§ What you are asked to do:
Start at the line holding "Build this scene", stop at the line holding "is the lens", and repeat those lines exactly, both ends included; skip the pictures.

§ Dataset:
◆ ◆ ◆

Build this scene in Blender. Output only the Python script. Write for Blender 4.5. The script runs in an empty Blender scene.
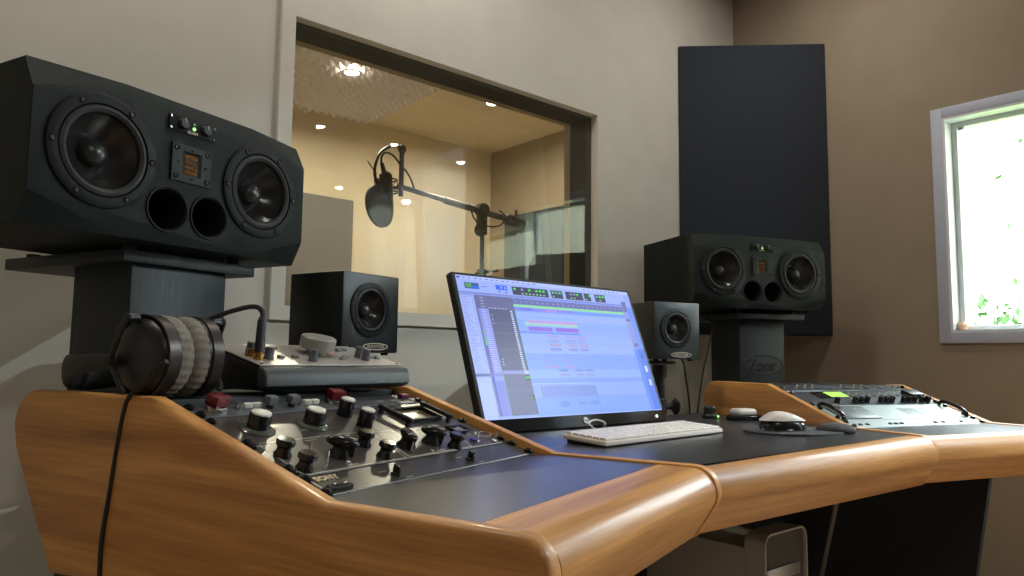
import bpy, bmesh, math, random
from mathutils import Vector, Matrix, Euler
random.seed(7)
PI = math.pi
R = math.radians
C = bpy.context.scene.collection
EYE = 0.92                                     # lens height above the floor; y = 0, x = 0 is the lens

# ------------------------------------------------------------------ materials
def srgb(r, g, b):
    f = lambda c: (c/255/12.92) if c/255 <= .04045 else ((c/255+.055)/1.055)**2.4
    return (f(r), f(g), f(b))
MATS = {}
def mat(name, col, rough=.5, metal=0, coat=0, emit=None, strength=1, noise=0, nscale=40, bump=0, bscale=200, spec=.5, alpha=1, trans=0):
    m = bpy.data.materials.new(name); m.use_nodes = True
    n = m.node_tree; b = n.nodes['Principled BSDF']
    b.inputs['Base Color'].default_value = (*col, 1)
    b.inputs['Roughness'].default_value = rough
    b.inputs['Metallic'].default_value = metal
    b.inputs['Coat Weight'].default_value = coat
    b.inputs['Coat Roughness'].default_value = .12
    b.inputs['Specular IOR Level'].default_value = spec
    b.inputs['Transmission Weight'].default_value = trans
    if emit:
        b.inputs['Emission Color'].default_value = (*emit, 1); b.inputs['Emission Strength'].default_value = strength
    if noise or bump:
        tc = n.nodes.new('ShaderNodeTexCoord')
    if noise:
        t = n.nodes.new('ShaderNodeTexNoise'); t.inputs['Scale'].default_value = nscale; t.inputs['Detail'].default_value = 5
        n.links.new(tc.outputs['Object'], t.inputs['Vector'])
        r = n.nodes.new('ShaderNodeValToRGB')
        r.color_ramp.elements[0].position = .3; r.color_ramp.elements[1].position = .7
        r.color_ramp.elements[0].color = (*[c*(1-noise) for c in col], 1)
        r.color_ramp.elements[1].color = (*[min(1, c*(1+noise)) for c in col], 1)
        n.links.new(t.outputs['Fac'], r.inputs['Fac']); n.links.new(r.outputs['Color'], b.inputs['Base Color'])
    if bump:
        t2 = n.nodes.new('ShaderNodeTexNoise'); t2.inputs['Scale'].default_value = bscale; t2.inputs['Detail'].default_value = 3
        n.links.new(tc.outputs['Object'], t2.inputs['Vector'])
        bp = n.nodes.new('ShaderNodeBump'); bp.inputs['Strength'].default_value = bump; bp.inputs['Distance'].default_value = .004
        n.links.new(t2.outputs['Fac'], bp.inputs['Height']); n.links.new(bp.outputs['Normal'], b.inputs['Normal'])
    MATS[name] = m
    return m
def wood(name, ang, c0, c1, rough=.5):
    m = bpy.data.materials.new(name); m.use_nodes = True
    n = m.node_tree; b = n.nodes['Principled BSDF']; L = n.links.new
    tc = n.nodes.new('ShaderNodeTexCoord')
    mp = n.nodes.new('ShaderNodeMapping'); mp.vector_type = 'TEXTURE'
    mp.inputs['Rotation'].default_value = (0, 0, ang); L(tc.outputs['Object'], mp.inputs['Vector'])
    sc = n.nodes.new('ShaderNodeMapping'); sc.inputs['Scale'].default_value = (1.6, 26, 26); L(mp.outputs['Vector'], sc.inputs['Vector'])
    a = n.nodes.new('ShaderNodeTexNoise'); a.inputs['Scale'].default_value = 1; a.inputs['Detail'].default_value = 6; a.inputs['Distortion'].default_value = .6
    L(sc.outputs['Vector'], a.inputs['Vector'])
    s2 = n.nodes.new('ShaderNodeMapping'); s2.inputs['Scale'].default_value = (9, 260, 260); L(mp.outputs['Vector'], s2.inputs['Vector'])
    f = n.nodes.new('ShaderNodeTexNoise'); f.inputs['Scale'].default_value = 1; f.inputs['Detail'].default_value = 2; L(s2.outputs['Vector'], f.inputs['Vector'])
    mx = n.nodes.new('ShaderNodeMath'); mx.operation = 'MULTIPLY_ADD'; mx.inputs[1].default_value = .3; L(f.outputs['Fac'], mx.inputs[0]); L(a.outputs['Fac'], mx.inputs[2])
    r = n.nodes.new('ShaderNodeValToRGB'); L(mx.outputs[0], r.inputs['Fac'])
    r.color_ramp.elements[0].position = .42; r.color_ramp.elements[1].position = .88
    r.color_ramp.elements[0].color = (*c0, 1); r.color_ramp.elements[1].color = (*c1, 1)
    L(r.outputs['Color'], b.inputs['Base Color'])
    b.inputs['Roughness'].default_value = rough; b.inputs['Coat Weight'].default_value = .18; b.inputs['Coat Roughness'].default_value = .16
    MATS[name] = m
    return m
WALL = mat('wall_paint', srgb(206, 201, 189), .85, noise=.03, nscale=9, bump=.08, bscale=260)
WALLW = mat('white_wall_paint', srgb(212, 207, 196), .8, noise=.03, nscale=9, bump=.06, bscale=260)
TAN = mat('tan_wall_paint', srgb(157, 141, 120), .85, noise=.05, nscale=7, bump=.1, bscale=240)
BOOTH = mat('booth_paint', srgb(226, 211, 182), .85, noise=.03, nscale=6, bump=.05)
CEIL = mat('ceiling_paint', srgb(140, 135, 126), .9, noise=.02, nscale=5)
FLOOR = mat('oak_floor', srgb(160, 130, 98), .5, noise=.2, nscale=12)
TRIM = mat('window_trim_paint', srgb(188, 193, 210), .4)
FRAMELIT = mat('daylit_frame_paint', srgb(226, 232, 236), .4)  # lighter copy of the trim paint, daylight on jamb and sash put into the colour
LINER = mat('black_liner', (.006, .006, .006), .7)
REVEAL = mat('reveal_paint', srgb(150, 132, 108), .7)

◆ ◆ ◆

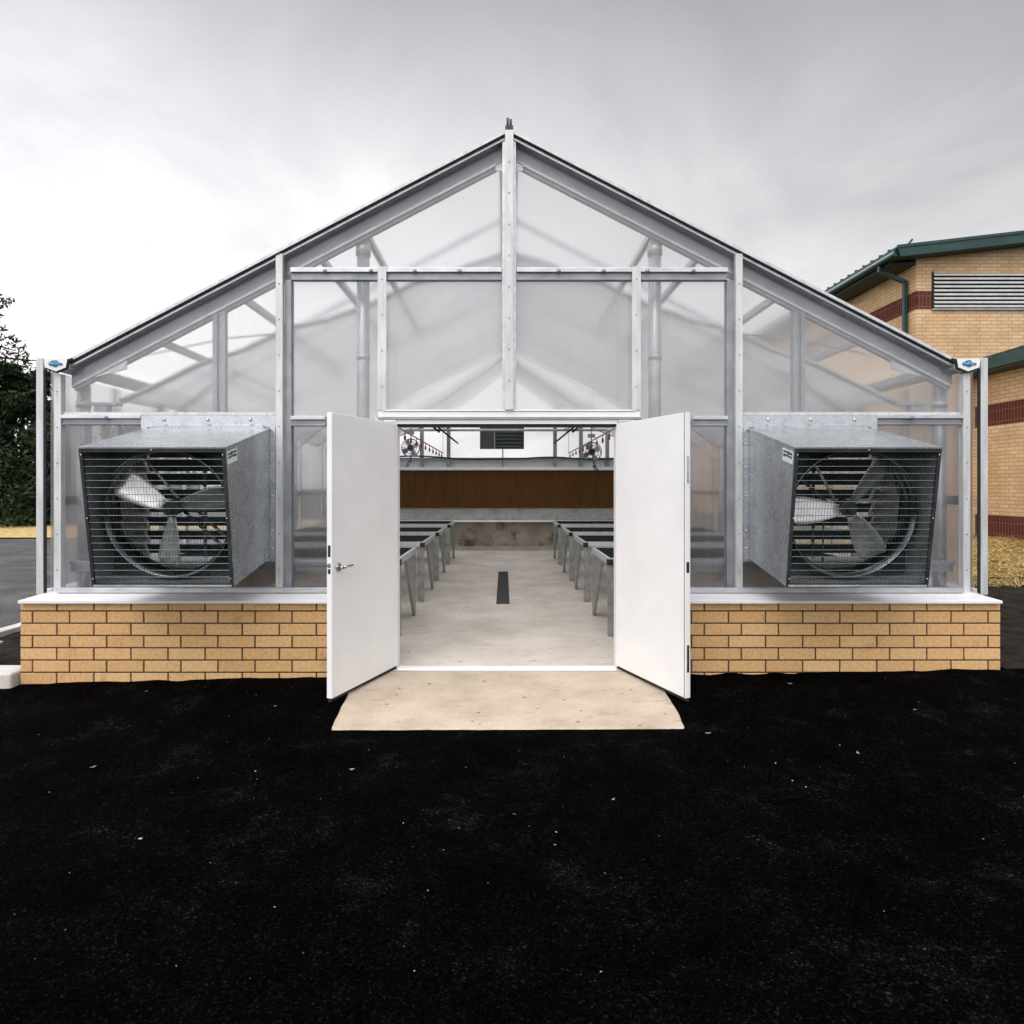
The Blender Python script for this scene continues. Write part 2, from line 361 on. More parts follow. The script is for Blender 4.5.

◆ ◆ ◆

§ Solution for this problem:
Build this scene in Blender. Output only the Python script. Write for Blender 4.5. The script runs in an empty Blender scene.
import bpy, bmesh, math, random
from mathutils import Vector, Matrix, Euler
random.seed(7)
PI = math.pi
R = math.radians
C = bpy.context.scene.collection
EYE = 0.92                                     # lens height above the floor; y = 0, x = 0 is the lens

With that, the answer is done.